Entries with scene source code:
============
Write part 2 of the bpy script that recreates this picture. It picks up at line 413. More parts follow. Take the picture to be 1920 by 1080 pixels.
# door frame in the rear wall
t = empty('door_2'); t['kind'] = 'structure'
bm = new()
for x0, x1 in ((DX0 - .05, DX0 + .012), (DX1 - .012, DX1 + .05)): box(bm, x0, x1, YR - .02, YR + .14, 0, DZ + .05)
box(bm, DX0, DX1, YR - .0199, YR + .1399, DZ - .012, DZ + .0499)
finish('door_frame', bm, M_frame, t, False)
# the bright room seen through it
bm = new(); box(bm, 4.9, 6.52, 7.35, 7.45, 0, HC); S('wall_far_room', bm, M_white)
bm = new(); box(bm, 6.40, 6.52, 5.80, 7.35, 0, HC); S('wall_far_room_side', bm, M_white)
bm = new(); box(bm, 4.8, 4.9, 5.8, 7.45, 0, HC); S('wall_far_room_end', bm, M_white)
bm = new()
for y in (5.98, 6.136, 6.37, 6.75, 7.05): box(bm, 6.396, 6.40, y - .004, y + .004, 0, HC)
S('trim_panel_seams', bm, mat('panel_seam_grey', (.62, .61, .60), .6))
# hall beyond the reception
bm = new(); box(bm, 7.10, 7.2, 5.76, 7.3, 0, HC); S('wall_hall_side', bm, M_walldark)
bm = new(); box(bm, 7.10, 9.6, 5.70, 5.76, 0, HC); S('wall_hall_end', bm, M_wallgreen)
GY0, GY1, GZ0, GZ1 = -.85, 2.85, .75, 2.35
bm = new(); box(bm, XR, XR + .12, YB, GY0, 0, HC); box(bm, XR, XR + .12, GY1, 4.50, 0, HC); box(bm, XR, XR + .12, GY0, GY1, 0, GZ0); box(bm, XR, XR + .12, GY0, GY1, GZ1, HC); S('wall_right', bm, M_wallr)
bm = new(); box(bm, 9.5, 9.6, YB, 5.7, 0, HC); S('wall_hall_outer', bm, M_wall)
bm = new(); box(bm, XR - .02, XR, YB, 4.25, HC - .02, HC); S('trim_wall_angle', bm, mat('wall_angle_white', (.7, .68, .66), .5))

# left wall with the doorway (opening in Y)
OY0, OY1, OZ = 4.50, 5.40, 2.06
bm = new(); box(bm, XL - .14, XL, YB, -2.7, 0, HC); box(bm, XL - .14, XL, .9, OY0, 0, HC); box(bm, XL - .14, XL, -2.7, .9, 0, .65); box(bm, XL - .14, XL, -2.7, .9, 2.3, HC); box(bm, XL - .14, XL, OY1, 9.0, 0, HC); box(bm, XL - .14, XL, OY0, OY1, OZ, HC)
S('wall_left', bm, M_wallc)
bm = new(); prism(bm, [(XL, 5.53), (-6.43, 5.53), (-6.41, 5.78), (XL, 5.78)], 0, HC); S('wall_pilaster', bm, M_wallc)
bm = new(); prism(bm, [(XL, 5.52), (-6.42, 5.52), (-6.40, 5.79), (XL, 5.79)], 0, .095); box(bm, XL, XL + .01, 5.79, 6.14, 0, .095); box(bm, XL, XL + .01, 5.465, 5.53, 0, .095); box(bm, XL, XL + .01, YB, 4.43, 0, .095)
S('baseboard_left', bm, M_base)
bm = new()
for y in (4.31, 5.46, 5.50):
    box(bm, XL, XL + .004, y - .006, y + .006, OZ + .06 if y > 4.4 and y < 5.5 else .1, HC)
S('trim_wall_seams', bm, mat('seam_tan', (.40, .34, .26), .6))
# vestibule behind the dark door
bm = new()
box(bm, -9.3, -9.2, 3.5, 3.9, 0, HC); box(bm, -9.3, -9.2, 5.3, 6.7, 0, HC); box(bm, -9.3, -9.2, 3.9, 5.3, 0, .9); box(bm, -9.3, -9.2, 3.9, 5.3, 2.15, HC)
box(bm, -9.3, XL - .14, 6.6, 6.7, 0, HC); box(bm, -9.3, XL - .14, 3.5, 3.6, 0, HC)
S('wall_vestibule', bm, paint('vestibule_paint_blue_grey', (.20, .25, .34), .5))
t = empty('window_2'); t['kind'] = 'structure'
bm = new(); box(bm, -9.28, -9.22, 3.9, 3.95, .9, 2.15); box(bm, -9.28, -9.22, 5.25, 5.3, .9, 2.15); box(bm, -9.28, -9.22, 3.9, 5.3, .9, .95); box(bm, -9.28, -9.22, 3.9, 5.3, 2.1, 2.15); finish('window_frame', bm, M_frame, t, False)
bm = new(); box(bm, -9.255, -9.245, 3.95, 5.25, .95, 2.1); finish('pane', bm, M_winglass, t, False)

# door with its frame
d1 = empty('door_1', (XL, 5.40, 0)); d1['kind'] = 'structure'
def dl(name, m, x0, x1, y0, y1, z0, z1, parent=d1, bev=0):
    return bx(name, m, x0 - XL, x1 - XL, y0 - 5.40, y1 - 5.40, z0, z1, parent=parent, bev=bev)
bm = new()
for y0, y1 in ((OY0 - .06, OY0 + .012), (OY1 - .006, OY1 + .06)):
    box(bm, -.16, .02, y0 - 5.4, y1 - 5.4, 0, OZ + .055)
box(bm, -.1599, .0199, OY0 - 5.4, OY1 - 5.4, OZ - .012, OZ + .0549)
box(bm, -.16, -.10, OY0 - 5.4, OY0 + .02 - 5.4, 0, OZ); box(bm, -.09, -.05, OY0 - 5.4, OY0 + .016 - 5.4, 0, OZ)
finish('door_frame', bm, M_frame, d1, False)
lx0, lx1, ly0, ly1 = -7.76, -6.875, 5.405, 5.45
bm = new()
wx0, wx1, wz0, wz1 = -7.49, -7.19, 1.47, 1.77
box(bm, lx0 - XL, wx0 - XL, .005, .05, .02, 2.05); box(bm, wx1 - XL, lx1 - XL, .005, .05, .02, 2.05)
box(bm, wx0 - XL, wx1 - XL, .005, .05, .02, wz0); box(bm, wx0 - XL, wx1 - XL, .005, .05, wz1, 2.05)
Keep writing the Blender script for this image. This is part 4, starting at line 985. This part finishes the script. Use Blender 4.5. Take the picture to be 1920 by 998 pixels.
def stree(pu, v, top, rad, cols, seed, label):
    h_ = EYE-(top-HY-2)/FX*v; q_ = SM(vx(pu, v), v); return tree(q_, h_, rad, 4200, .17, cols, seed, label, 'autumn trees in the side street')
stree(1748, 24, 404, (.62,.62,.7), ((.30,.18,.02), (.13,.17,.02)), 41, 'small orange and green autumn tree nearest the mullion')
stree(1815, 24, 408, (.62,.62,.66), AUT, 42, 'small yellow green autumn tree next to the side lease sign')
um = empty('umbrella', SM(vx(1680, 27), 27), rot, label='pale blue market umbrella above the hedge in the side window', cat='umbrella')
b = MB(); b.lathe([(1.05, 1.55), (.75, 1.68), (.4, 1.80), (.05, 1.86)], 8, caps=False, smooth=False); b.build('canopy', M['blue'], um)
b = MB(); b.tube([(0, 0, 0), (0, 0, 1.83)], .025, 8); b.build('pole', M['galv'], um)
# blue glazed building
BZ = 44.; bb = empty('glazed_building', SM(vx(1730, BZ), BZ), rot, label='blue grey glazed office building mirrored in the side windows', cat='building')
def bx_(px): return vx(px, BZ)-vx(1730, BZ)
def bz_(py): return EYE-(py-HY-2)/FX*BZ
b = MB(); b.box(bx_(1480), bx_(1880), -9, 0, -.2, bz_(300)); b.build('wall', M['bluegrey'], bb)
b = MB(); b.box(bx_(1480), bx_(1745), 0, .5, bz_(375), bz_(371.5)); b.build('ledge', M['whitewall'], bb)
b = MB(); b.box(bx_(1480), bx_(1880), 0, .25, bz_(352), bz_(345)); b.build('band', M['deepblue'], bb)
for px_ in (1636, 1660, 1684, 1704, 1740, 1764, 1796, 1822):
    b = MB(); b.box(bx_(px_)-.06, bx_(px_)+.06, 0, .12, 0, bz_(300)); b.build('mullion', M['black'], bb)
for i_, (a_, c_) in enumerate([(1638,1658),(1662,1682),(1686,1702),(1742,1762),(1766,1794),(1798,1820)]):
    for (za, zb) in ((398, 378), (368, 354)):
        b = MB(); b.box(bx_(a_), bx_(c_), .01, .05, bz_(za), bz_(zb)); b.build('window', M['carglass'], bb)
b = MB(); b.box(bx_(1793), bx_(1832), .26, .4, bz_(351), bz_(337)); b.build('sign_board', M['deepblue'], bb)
============
EXERCISE GOAL: Begin at the top of the records above and quote each line exactly, ending with the line that contains "# hall beyond the reception".

THE RESULT:
Write part 2 of the bpy script that recreates this picture. It picks up at line 413. More parts follow. Take the picture to be 1920 by 1080 pixels.
# door frame in the rear wall
t = empty('door_2'); t['kind'] = 'structure'
bm = new()
for x0, x1 in ((DX0 - .05, DX0 + .012), (DX1 - .012, DX1 + .05)): box(bm, x0, x1, YR - .02, YR + .14, 0, DZ + .05)
box(bm, DX0, DX1, YR - .0199, YR + .1399, DZ - .012, DZ + .0499)
finish('door_frame', bm, M_frame, t, False)
# the bright room seen through it
bm = new(); box(bm, 4.9, 6.52, 7.35, 7.45, 0, HC); S('wall_far_room', bm, M_white)
bm = new(); box(bm, 6.40, 6.52, 5.80, 7.35, 0, HC); S('wall_far_room_side', bm, M_white)
bm = new(); box(bm, 4.8, 4.9, 5.8, 7.45, 0, HC); S('wall_far_room_end', bm, M_white)
bm = new()
for y in (5.98, 6.136, 6.37, 6.75, 7.05): box(bm, 6.396, 6.40, y - .004, y + .004, 0, HC)
S('trim_panel_seams', bm, mat('panel_seam_grey', (.62, .61, .60), .6))
# hall beyond the reception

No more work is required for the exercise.